Wstążeczka to mały pikuś
Okazuje się, że czerwona wstążeczka, choć najpopularniejszy sposób na odpędzenie uroków, to nie jedyny. Istnieje całe spektrum rytuałów mających na celu ochronę niemowląt przed złymi mocami. Prababki i babki lały wosk nad głową dziecka, robiły mu na czole znak krzyża obsikaną pieluchą albo przeciągały je przez spódnicę. Rekordy absurdu bije jednak zwyczaj przecierania dziecku twarzy brudnymi kalesonami ojca malucha.
Ada wspomina, że jak jej trzymiesięczny synek nie chciał jeść i często płakał, to jej teściowa uznała, że ktoś rzucił na niego urok. Podejrzewała sąsiadkę, z którą od lat jest skłócona. Właśnie spędzali urlop na wsi u rodziców męża. Ada zdecydowanie nie zgadzała się na odprawianie jakichś czarów, ale teściowa i tak wezwała jakąś babkę, a tamta szmatką machała nad dzieckiem, coś szeptała i pluła naokoło.

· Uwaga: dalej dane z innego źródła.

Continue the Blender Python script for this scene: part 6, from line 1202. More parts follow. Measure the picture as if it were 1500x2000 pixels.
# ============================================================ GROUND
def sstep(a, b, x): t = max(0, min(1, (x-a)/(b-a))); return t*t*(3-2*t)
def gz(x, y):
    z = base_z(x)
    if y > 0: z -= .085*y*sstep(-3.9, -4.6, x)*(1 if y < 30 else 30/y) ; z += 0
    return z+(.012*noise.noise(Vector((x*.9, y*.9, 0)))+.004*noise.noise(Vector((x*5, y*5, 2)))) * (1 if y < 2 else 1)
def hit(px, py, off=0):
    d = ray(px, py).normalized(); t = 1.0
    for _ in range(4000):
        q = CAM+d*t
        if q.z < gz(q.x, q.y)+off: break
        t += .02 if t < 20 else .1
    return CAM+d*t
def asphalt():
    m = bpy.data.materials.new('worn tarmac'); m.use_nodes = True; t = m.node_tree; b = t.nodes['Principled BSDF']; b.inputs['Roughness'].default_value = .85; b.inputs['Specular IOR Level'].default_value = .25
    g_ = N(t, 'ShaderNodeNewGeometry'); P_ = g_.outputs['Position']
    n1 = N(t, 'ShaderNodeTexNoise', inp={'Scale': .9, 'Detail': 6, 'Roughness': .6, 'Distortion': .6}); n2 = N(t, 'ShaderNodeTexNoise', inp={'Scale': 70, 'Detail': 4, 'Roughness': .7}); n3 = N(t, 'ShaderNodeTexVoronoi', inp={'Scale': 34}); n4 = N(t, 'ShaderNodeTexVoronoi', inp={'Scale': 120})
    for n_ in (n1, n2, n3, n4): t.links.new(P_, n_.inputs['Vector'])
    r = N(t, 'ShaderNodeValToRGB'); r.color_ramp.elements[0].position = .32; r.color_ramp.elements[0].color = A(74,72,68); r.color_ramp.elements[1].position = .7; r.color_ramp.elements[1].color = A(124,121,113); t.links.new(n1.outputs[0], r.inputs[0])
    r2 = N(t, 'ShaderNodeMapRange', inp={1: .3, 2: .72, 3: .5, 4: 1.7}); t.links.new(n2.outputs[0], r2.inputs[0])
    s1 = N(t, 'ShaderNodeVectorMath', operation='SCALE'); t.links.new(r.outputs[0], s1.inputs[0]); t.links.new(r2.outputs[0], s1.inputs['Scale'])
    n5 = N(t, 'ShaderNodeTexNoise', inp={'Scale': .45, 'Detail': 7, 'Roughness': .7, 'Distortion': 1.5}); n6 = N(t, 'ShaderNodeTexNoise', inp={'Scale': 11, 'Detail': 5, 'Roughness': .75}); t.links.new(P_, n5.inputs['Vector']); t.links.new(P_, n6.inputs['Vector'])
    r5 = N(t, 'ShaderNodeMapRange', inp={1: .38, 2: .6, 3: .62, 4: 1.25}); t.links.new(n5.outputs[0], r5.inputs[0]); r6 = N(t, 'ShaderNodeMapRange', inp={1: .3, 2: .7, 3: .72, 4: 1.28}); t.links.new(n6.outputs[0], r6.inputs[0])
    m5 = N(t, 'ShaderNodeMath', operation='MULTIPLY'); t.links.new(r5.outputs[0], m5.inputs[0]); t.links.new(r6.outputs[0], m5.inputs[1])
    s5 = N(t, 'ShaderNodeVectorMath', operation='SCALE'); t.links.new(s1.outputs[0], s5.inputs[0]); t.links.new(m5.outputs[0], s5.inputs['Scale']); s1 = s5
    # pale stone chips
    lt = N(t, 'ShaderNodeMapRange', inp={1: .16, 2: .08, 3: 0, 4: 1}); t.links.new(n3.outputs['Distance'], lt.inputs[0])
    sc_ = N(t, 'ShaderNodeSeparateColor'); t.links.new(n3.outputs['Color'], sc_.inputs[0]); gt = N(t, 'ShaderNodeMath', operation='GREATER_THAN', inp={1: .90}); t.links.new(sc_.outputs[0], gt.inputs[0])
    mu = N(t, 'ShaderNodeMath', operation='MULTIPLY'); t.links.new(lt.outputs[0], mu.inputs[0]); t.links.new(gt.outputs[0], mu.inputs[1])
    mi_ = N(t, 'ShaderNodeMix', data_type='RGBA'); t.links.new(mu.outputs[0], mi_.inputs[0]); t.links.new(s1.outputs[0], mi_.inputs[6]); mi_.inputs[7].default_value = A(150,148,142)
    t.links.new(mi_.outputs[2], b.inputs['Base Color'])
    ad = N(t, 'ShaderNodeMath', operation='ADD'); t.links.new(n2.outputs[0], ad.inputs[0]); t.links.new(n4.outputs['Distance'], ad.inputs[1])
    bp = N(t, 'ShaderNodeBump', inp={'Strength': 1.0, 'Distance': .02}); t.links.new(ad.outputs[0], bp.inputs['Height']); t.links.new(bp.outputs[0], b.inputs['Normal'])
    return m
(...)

— Nie wierzyłam własnym oczom, że coś takiego dzieje się w XXI wieku. Ale faktem jest, że Leo przestał płakać. Teściowa do dziś jest przekonana, że miejscowa czarownica uratowała dziecko przed jakąś chorobą. Sama nie wiem, co o tym myśleć, ale wolę jednak polegać na lekarzach medycyny akademickiej niż szamankach. Chociaż mówi się, że wiara czyni cuda.